Sunday, May 2, 2010

Graduation

Later today along with 400 others, in tempertures approaching 90 degrees, I will be graduating from college. They will say my name and I’ll walk up on stage to be handed a diploma. Supposedly that’s what I’ve been working toward for four years. That’s what the assumption will be as we all take our turn to be handed an official looking paper with our name on it. I’m told it’ll impress future employers. It’s supposed to help us all get better jobs to make more money. I think the goal from that is more happiness. Well, I’m not happy.

Sure, I’ve fulfilled all the requirements for a diploma, so in that sense at least I suppose I’ve earned it. I’ve sat through classes for about 20 hours a week for four years. I’ve done countless hours of homework for those classes. I’ve written papers and given speeches and read countless books. I did all that I needed to in order to complete my assignments well and get decent grades in all of my classes. I’m sure I’ve done everything necessary to be handed a diploma. I just wish that wasn’t the emphasis.

Four years have culminated in a diploma, but I want something that actually represents all of my past four years. A diploma represents only part of this college experience. And I’d say it’s a fairly insignificant part. Fortunately there is more to a graduation ceremony. The pinnacle is being handed a diploma, but I’m choosing to look at other aspects. I’ll look at what I’m wearing for graduation.

The first thing everyone will notice is a nice Royal blue gown. That represents EMU and it makes me think about the countless sporting events I’ve attended as well as the many seasons on intramural teams. Under that gown I’ll be wearing some nice dress clothes. Probably 95% of the time I’ve dressed up as a college student was for a concert I sang in. That’s what those clothes represent for me. I’ll be wearing a white stole with blue Jerusalem crosses around my shoulders. That was given to all the students who dared to spend an entire semester in the Middle East. It represents a huge transition in my life blessing me with cross-cultural eyes and the desire to wonder. Also draped on my shoulders will be blue and gold Cords of Distinction. Those represent my investment in the Honors Program, years serving Campus Ministries, and significant involvement in church life off campus. I’ll also have a little green ribbon pinned to my gown. Every senior was given a chance to sign a Graduation Commitment devoting ourselves to a life of integrity after we graduate. I signed that and will live up to it.

One thing is missing. There’s nothing to represent the hundreds of relationships I’ve formed these last four years. There’s nothing for my 2 years in Oakwood, including the best freshman hall ever. There’s nothing for my year in Hillside with the greatest guys ever to live in the Keep. There’s nothing for the family I gained living in Martin House this year. There’s nothing for my brothers and sisters gained these last four years. There’s nothing for the beautiful one I drove home last night. There’s nothing for all of these relationships.

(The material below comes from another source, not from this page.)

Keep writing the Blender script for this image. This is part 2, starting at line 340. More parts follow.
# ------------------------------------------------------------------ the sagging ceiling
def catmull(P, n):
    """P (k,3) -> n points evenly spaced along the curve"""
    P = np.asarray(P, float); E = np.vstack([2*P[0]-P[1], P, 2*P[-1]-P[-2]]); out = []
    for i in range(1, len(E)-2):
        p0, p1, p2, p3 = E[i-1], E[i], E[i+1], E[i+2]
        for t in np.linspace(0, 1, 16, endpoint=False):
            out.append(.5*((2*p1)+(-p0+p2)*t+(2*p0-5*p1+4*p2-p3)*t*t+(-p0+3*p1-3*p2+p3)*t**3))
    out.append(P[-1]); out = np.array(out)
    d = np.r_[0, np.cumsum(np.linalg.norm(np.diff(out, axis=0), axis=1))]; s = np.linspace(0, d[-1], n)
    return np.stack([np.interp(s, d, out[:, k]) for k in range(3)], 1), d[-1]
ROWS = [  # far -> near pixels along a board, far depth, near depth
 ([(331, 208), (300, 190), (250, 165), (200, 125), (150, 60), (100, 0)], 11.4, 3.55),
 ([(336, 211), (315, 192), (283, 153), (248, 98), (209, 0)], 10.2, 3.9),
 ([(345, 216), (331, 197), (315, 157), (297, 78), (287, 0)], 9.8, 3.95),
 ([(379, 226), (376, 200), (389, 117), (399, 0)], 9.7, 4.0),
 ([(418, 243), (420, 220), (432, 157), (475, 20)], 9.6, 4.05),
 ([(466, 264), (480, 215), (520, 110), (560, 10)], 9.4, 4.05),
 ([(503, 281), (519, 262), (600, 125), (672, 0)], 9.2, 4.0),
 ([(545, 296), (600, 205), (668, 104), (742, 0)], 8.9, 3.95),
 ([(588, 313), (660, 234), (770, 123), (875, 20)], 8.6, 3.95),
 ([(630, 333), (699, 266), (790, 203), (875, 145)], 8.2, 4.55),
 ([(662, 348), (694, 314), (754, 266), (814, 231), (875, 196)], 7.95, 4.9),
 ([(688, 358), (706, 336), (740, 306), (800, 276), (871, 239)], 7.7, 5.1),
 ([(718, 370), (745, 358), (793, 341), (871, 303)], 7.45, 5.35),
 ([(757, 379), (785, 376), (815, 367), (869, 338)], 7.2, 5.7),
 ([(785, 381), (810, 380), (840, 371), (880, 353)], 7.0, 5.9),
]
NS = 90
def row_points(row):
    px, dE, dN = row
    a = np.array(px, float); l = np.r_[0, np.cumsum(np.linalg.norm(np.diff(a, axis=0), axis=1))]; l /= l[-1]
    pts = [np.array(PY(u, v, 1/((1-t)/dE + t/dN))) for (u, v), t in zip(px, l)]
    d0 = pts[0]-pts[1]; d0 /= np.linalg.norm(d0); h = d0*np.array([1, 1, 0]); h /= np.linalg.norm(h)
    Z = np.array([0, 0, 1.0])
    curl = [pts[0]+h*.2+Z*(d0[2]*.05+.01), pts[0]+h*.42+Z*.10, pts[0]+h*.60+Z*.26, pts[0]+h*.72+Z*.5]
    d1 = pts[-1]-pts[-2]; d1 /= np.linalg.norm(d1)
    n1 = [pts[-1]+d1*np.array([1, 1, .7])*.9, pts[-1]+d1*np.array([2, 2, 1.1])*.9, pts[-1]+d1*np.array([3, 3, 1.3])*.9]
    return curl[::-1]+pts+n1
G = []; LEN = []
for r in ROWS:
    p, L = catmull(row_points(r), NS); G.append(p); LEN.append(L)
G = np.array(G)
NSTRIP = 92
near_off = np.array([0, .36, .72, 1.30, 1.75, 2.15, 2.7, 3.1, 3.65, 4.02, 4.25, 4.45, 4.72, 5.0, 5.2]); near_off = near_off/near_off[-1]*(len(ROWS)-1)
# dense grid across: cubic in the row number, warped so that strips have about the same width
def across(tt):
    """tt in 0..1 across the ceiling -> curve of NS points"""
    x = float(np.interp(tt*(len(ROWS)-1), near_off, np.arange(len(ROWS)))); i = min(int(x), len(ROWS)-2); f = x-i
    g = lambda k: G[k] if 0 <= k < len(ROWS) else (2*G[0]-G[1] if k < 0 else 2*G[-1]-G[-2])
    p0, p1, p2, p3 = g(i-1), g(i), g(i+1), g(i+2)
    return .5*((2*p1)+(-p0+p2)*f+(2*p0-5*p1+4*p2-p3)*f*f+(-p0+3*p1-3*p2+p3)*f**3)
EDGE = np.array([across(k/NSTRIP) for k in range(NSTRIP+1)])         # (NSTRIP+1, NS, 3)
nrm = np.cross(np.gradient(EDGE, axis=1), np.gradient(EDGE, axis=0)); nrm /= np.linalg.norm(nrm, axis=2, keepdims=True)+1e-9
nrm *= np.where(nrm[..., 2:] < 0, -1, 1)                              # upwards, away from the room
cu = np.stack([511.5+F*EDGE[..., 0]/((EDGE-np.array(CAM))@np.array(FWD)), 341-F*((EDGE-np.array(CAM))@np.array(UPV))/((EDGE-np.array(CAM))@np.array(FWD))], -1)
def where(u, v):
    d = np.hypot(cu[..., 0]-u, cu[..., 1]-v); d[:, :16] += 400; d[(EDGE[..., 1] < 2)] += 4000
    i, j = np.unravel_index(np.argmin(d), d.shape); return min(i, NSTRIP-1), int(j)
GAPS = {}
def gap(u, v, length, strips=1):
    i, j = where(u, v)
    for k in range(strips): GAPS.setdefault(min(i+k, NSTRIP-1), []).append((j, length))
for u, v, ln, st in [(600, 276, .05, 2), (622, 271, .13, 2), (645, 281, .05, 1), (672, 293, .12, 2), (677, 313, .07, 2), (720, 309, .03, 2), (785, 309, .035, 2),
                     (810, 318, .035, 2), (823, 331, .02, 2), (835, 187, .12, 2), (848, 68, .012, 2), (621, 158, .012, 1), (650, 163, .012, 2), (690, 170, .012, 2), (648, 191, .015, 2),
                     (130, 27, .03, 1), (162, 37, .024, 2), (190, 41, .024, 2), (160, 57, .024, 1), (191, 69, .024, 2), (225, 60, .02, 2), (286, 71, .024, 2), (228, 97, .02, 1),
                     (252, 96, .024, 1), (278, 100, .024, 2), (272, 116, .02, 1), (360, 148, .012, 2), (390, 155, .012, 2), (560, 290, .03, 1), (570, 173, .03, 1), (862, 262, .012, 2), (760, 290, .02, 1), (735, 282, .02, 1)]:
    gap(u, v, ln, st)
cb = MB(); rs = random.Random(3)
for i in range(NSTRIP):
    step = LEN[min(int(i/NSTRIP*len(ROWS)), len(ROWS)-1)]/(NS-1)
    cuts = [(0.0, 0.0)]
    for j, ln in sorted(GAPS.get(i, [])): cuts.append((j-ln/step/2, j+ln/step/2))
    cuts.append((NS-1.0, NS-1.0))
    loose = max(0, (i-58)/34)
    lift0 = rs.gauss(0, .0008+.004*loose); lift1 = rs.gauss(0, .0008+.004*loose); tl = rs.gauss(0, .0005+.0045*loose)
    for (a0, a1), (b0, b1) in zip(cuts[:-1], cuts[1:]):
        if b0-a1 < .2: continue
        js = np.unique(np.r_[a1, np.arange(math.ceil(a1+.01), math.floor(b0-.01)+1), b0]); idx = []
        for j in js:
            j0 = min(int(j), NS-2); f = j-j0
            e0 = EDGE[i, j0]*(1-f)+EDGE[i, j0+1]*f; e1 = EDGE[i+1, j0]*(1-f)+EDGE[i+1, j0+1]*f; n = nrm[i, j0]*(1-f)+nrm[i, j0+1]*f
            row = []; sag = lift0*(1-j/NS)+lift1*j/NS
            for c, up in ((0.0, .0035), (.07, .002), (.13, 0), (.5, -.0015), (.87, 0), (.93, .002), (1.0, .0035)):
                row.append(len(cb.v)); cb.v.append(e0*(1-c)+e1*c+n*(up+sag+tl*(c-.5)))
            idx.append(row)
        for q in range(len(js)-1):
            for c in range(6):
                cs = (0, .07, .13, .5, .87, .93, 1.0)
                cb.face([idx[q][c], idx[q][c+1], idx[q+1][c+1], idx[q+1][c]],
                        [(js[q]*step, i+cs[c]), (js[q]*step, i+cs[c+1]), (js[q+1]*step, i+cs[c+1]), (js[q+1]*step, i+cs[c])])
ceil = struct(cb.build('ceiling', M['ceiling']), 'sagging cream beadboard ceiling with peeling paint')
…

But maybe it’s because those don’t end. Sporting events, intramurals, concerts, cross-cultural, Honors Program, Campus Ministries—these all end. I’m no longer a part of them. They are a part of who I’ve become, but my four years are up. My relationships, fortunately, will not end and for that I’m extremely grateful. Today they’ll be represented by hugs. Hugs for a job well done these last four years and for a whole wonderful life ahead of us!

Thank you, EMU. I think I’m ready to graduate.